Aussiedler : Wahrnehmung und Wirklichkeit
Die Aussiedler waren der perfekte Sündenbock: Sie fallen als „anders“ auf und mit Heimatverlust und Integrationsproblemen hatte jeder Küchenpsychologe Erklärungsmuster parat, warum Aussiedler krimineller, vor allem: gewalttätiger seien als andere Deutsche. Es schien klar: Die Russen mit deutschem Pass versauen ihren neuen Landsleuten die Kriminaltitätsstatistik.
KOMMENTARVON JAN KAHLCKE
Irren ist menschlich. Noch menschlicher ist, das offen zuzugeben, ja sich am eigenen Irrtum zu erfreuen – so wie der Hamburger Polizeipräsident.
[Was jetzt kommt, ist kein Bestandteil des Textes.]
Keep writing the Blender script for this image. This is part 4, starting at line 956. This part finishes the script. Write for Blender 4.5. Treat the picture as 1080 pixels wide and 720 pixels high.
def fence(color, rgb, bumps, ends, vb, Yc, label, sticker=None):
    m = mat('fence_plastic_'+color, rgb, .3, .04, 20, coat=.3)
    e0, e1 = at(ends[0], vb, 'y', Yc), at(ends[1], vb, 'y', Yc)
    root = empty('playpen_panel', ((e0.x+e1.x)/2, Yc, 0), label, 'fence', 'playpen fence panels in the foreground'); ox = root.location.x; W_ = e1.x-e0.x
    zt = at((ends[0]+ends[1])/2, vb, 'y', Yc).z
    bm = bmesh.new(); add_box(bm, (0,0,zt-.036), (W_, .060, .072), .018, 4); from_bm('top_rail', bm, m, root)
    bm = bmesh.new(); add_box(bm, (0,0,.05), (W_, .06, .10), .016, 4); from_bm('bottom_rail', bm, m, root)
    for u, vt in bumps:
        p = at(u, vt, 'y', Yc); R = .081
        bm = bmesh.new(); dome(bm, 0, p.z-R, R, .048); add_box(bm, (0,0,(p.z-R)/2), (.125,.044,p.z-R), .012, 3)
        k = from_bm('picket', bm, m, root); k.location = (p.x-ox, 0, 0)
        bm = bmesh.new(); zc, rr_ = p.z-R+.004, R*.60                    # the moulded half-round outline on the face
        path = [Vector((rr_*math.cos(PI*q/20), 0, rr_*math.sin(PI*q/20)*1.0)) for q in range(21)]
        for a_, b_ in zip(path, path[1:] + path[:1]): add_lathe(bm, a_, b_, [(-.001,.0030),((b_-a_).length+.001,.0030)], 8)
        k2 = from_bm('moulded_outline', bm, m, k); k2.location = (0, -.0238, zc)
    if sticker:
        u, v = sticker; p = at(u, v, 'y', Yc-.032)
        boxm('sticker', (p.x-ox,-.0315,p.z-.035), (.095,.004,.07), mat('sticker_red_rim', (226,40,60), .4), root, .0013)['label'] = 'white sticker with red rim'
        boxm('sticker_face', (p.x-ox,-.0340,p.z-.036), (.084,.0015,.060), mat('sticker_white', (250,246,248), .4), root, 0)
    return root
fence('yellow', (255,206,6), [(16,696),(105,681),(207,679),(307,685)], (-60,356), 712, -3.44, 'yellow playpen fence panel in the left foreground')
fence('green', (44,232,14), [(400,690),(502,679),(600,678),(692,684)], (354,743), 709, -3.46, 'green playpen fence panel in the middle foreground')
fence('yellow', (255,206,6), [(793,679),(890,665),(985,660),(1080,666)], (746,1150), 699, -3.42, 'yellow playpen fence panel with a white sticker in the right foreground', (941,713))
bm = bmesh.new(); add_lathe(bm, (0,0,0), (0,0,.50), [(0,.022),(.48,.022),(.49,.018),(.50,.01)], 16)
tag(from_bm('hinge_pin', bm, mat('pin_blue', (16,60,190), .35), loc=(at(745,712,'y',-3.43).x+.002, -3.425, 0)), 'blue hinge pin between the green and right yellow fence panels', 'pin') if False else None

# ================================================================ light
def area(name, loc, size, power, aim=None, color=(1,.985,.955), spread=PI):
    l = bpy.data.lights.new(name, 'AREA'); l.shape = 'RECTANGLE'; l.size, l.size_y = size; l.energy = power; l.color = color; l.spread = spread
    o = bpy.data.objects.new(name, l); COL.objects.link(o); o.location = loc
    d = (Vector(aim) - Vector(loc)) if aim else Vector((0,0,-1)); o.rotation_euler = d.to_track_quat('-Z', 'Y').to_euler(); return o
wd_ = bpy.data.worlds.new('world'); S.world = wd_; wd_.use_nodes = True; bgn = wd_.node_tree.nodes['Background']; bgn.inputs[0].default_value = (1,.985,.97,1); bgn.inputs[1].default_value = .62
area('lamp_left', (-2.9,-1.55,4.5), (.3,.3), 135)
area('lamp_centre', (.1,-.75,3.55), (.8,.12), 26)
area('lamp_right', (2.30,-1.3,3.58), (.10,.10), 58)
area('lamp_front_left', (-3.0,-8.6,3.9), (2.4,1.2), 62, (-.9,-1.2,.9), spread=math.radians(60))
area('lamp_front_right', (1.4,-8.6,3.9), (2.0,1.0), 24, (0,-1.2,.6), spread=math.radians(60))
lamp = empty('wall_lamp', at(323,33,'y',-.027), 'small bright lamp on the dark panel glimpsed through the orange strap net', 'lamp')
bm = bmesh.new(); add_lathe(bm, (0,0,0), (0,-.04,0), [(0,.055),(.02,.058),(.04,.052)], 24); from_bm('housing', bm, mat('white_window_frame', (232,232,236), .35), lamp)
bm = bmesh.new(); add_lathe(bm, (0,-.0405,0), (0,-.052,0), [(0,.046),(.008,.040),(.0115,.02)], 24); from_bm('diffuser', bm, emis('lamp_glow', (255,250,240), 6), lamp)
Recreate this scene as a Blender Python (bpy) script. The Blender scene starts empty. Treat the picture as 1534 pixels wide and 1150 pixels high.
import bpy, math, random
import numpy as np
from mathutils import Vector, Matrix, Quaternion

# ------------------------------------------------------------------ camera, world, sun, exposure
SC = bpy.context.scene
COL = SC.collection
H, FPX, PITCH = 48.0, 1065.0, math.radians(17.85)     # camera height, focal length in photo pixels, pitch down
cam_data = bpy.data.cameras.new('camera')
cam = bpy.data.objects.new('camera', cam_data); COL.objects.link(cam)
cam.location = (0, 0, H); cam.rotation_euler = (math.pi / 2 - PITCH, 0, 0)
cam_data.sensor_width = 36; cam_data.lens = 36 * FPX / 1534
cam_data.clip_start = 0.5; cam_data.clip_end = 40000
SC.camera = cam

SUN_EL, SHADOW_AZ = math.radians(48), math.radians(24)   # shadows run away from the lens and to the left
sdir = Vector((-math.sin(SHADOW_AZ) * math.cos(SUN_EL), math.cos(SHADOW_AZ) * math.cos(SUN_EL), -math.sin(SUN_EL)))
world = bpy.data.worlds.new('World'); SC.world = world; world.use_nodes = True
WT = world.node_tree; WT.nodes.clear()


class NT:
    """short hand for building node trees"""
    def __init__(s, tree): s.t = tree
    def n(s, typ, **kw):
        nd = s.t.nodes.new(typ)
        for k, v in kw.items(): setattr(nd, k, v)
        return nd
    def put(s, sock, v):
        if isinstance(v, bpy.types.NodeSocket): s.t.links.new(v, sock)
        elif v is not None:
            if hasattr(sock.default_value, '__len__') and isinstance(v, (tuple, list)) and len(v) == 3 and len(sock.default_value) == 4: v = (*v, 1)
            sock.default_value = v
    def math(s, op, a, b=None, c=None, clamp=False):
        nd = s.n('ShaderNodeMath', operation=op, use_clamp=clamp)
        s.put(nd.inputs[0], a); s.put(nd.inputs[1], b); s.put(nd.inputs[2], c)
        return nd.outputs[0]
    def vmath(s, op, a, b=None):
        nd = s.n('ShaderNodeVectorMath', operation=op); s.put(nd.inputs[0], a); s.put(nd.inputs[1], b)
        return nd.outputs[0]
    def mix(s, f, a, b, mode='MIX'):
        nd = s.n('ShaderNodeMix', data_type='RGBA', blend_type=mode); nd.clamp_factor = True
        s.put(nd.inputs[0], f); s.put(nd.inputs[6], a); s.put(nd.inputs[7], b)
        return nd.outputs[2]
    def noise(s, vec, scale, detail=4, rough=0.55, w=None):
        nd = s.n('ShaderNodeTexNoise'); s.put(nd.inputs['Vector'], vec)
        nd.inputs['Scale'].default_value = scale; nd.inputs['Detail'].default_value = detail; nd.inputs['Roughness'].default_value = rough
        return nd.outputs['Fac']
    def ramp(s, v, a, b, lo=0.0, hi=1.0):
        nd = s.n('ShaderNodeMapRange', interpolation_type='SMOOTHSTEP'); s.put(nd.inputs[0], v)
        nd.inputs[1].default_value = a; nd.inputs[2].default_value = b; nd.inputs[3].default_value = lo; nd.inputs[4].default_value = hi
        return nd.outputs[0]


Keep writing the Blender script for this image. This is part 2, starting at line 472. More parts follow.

Was gibt es aus seiner Studie noch zu lernen? Erstens, fast ein Gemeinplatz, dass Wahrnehmung und Wirklichkeit oft weit auseinander klaffen. Zweitens müssen wir Journalisten uns fragen, was wir dazu beigetragen haben, dass ein vermuteter Trend in Hysterie umschlug. Das Adjektiv „russlanddeutsch“ und das Substantiv „Täter“ sollten eben nicht bei jeder Gelegenheit miteinander verbandelt werden. Drittens sollte versucht werden, der Bildung von Aussiedler-Ghettos entgegenzusteuern, wo sie das Bild dominieren. Im Moment tut (nicht nur) Hamburg mit der Vertreibung von Hartz-IV-Empfängern genau das Gegenteil.
Die wichtigste Frage birgt Ansätze für neue Studien: Warum werden die eingesessenen Deutschen immer krimineller? Und: Könnte das mit wachsender sozialer Ungleichheit zu tun haben?